Alors on se chuchote sans cesse des trucs obscènes dans ces pages, on se regarde, se masturbe, se raconte, on se tient à distance pour mieux se rapprocher, on y bande dans des couloirs, on y mouille près du clavecin, on télescope l’art et la manière, la délicatesse et l’indécence et l’élève tutoie la prof quand la prof le vouvoie, et l’Anglaise jouit fort dans une chambre et excite à sa porte un branleur et une branleuse muets, mais pas sourds qui se regardent se donner du plaisir.
 
Des gravures participent à ce charmant carambolage, des reproductions anciennes de bon goût ne cachent rien des verges brandies et des culs habités. L’imagination est célébrée tout comme les cinq sens sans cesse frottés pour faire jaillir l’étincelle érotique.
 
C’est réussi, mais le plaisir pour le lecteur est beaucoup plus littéraire que charnel. Après tout, c’est sans doute ce que voulait offrir l’auteur aux voyeurs de ses joyeux travaux érotiques tirés à quatre épingles.

 

Anne Bert

 

Jacques Drillon, Six érotiques plus un, Gallimard, « Le promeneur », avril 2012, 186 pages, 16,90 € 

5 commentaires

Rares sont les romans érotiques qui relèvent aussi de la littérature, comme s'il fallait faire "trash" pour appartenir au genre. Merci monsieur Drillon pour cette gourmandise littéraire.

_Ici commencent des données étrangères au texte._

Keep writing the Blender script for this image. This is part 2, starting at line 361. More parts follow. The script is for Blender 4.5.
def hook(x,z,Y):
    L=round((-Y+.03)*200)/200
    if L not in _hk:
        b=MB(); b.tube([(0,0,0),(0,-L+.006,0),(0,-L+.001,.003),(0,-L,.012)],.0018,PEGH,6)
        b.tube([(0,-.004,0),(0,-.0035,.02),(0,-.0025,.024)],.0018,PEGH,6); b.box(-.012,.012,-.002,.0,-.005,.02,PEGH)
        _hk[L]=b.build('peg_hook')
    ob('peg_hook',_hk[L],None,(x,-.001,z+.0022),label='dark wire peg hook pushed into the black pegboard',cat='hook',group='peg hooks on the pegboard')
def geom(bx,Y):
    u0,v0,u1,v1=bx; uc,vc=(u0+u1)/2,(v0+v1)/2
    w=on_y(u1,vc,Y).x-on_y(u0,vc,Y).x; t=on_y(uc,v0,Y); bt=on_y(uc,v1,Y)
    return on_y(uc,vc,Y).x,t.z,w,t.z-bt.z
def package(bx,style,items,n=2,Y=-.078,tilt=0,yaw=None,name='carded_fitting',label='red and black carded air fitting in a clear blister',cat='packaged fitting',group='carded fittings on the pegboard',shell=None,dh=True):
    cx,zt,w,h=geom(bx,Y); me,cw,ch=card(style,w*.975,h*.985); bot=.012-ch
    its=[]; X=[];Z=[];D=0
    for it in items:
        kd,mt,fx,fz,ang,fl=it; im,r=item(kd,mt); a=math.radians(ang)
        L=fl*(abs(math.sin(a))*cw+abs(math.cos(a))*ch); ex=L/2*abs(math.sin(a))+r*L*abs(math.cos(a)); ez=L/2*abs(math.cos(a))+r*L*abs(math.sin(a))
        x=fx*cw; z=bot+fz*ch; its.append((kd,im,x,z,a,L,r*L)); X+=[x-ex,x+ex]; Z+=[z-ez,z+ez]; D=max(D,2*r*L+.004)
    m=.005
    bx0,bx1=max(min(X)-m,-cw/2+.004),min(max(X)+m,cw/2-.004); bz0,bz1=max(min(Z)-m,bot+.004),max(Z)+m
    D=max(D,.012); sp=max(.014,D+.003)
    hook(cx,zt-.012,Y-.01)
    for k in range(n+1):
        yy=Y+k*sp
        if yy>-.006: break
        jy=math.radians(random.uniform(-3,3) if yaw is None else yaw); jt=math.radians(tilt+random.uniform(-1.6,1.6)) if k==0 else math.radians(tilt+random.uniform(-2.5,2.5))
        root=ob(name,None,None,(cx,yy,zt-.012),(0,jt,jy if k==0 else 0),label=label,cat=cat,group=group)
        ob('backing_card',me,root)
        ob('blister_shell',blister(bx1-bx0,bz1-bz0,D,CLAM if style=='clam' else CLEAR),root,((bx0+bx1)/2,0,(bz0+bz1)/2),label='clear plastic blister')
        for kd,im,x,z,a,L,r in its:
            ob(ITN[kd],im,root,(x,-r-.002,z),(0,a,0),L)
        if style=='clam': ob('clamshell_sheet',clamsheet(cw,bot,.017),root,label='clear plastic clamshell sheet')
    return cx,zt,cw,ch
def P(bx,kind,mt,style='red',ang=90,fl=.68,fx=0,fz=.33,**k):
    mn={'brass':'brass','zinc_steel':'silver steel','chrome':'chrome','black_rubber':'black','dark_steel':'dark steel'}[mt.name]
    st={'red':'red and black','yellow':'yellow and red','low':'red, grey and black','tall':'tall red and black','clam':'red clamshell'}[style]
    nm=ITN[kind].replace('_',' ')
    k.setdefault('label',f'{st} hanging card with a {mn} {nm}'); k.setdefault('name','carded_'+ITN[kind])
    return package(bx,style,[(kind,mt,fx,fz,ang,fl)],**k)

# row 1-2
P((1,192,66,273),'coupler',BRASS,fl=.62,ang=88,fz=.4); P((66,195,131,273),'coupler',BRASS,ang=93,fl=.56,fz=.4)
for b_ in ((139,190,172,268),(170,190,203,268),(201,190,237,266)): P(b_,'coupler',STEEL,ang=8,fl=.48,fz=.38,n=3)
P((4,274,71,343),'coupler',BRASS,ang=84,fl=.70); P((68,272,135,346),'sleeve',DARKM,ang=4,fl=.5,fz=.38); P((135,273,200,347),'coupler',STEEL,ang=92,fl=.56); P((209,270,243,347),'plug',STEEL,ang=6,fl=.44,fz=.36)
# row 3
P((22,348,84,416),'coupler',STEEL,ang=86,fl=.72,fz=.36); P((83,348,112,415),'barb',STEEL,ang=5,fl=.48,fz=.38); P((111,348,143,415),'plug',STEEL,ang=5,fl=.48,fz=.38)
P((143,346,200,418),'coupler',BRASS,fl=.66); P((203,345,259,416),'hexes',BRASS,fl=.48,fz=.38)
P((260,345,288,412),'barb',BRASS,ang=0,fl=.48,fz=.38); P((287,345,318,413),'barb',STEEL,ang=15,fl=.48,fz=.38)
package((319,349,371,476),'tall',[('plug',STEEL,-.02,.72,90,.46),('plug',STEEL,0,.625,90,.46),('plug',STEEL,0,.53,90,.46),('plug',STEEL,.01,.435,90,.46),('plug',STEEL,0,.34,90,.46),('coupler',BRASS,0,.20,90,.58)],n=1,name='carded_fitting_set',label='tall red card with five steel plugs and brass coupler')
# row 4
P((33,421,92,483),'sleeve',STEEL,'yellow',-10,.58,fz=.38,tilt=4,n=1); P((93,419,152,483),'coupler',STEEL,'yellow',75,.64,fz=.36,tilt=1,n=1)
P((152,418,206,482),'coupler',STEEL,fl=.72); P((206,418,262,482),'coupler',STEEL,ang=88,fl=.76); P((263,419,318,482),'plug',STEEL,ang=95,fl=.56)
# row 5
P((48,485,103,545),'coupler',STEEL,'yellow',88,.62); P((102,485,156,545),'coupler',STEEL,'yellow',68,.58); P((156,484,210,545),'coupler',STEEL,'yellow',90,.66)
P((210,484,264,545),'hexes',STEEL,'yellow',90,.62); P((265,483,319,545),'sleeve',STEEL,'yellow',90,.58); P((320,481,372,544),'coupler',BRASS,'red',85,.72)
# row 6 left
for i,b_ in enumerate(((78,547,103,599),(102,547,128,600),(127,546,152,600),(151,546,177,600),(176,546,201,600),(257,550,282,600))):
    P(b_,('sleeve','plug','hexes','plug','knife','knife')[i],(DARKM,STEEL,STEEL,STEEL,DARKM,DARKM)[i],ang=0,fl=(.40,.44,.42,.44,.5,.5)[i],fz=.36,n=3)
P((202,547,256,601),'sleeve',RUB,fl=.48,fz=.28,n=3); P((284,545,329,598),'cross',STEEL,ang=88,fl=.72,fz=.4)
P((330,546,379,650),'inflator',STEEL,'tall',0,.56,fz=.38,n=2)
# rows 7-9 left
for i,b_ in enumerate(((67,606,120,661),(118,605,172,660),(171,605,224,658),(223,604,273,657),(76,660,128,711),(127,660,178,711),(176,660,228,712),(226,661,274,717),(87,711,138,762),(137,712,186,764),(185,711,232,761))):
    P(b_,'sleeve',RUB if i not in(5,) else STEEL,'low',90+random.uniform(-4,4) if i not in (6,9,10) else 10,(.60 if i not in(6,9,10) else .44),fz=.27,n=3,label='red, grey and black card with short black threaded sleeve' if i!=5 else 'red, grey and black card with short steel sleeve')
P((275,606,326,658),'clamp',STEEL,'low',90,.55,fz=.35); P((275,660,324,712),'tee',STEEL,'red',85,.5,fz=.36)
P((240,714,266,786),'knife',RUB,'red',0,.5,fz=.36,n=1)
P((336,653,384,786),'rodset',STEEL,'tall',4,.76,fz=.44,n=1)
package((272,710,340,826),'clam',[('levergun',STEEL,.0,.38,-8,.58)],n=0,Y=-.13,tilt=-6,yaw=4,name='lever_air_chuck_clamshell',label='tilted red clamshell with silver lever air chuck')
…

C'est bien Jacques Drillon le spécialiste de stylistique et verbocruciste émérite ?

oui Loïc, c'est bien lui ! 

@ Juliette : oui, justement,  je ne pense pas qu'il faille  nécessairement  faire trash  mais la surenchère dans le genre est de mode, alors je préviens que Jacques Drillon, justement,  écrit le sexe pour faire frétiller les belles lettres, avant tout.  Cela  évitera aux lecteurs qui  ne cherchent qu'une succession  de scènes hard et masturbatoires, de se tromper...Quoiqu'ils pourraient être séduits par cette façon de conter le désir et le plaisir...Ceci dit,  j'ajouterai que tant que l'intérêt littéraire  du texte existe et que  l'érotisme subsiste, que ce soit trash ou pas est secondaire...La notion d'esthétique ou d'appréciation  en matière d'érotisme est toujours subjective, en rapport avec notre propre univers sexuel.

Je vais relire les essais de Drillon d'une main, pour voir si ça fait pareil...

Il y a l'esthétique, certes, mais ce qui compte aussi c'est l'élégance, un art de dire, de suggérer  d'amener son sujet, même avec des mots crus. Un talent rare.